Begin

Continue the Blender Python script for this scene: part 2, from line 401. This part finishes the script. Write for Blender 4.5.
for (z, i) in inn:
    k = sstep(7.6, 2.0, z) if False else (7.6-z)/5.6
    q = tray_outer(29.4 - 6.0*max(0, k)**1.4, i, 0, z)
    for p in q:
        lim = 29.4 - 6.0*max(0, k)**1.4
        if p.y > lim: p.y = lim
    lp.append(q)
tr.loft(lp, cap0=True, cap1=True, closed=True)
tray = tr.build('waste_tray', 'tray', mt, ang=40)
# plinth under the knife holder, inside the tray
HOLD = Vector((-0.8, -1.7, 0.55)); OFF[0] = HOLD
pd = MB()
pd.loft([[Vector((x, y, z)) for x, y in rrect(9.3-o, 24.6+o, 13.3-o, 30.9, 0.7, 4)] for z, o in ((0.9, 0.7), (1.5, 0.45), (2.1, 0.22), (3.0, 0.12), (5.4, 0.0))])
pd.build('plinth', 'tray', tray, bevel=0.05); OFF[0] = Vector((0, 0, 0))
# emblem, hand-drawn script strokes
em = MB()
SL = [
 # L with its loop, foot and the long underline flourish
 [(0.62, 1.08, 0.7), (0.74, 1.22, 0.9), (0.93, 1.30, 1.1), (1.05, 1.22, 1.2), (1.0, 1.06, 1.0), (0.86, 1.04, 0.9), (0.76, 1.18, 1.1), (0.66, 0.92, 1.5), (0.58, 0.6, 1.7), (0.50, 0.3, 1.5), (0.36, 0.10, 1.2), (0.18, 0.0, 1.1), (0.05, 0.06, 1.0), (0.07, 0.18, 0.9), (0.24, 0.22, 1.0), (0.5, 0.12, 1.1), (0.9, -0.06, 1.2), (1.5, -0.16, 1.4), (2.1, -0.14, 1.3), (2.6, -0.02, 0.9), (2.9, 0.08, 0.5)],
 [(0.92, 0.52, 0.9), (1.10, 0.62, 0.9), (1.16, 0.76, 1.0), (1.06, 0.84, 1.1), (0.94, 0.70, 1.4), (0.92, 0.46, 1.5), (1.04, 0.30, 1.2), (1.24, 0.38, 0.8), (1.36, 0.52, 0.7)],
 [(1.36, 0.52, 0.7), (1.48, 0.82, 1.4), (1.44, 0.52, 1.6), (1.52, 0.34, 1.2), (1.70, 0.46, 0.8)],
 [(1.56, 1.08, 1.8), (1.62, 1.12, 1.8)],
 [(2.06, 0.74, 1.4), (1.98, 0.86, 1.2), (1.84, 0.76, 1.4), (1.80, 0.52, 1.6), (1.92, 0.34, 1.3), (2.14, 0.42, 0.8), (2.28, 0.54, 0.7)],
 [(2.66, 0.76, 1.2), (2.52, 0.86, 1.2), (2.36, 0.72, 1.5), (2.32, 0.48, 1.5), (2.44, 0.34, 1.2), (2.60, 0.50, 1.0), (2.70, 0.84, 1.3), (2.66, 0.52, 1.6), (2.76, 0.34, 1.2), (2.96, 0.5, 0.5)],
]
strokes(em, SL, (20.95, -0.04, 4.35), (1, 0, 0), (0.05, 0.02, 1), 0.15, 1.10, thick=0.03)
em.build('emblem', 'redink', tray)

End

_Required task_. Retype the listing above in full, with no alterations.

_Task result_.
Continue the Blender Python script for this scene: part 2, from line 401. This part finishes the script. Write for Blender 4.5.
for (z, i) in inn:
    k = sstep(7.6, 2.0, z) if False else (7.6-z)/5.6
    q = tray_outer(29.4 - 6.0*max(0, k)**1.4, i, 0, z)
    for p in q:
        lim = 29.4 - 6.0*max(0, k)**1.4
        if p.y > lim: p.y = lim
    lp.append(q)
tr.loft(lp, cap0=True, cap1=True, closed=True)
tray = tr.build('waste_tray', 'tray', mt, ang=40)
# plinth under the knife holder, inside the tray
HOLD = Vector((-0.8, -1.7, 0.55)); OFF[0] = HOLD
pd = MB()
pd.loft([[Vector((x, y, z)) for x, y in rrect(9.3-o, 24.6+o, 13.3-o, 30.9, 0.7, 4)] for z, o in ((0.9, 0.7), (1.5, 0.45), (2.1, 0.22), (3.0, 0.12), (5.4, 0.0))])
pd.build('plinth', 'tray', tray, bevel=0.05); OFF[0] = Vector((0, 0, 0))
# emblem, hand-drawn script strokes
em = MB()
SL = [
 # L with its loop, foot and the long underline flourish
 [(0.62, 1.08, 0.7), (0.74, 1.22, 0.9), (0.93, 1.30, 1.1), (1.05, 1.22, 1.2), (1.0, 1.06, 1.0), (0.86, 1.04, 0.9), (0.76, 1.18, 1.1), (0.66, 0.92, 1.5), (0.58, 0.6, 1.7), (0.50, 0.3, 1.5), (0.36, 0.10, 1.2), (0.18, 0.0, 1.1), (0.05, 0.06, 1.0), (0.07, 0.18, 0.9), (0.24, 0.22, 1.0), (0.5, 0.12, 1.1), (0.9, -0.06, 1.2), (1.5, -0.16, 1.4), (2.1, -0.14, 1.3), (2.6, -0.02, 0.9), (2.9, 0.08, 0.5)],
 [(0.92, 0.52, 0.9), (1.10, 0.62, 0.9), (1.16, 0.76, 1.0), (1.06, 0.84, 1.1), (0.94, 0.70, 1.4), (0.92, 0.46, 1.5), (1.04, 0.30, 1.2), (1.24, 0.38, 0.8), (1.36, 0.52, 0.7)],
 [(1.36, 0.52, 0.7), (1.48, 0.82, 1.4), (1.44, 0.52, 1.6), (1.52, 0.34, 1.2), (1.70, 0.46, 0.8)],
 [(1.56, 1.08, 1.8), (1.62, 1.12, 1.8)],
 [(2.06, 0.74, 1.4), (1.98, 0.86, 1.2), (1.84, 0.76, 1.4), (1.80, 0.52, 1.6), (1.92, 0.34, 1.3), (2.14, 0.42, 0.8), (2.28, 0.54, 0.7)],
 [(2.66, 0.76, 1.2), (2.52, 0.86, 1.2), (2.36, 0.72, 1.5), (2.32, 0.48, 1.5), (2.44, 0.34, 1.2), (2.60, 0.50, 1.0), (2.70, 0.84, 1.3), (2.66, 0.52, 1.6), (2.76, 0.34, 1.2), (2.96, 0.5, 0.5)],
]
strokes(em, SL, (20.95, -0.04, 4.35), (1, 0, 0), (0.05, 0.02, 1), 0.15, 1.10, thick=0.03)
em.build('emblem', 'redink', tray)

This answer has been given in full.